Your colleague is correct.

Here is what the Chicago Manual of Style says about it:

6.85: Em dashes instead of commas, parentheses, or colons

The em dash, often simply called the dash, is the most commonly used and most versatile of the dashes. (In British usage, spaced en dashes are used in place of em dashes; see 6.83.) Em dashes are used to set off an amplifying or explanatory element and in that sense can function as an alternative to parentheses (second and third examples), commas (fourth and fifth examples), or a colon (first example)—especially when an abrupt break in thought is called for.

It was a revival of the most potent image in modern democracy—the revolutionary idea.
The influence of three impressionists—Monet, Sisley, and Degas—is obvious in her work.
The chancellor—he had been awake half the night—came down in an angry mood.
She outlined the strategy—a strategy that would, she hoped, secure the peace.
My friends—that is, my former friends—ganged up on me.
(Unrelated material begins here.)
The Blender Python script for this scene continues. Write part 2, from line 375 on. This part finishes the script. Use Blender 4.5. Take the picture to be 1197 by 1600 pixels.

To avoid confusion, the em dash should never be used within or immediately following another element set off by an em dash (or pair of em dashes). Use parentheses or commas instead.

The Whipplesworth conference—which had already been interrupted by three demonstrations (the last bordering on violence)—was adjourned promptly.


The Whipplesworth conference—which had already been interrupted by three demonstrations, the last bordering on violence—was adjourned promptly.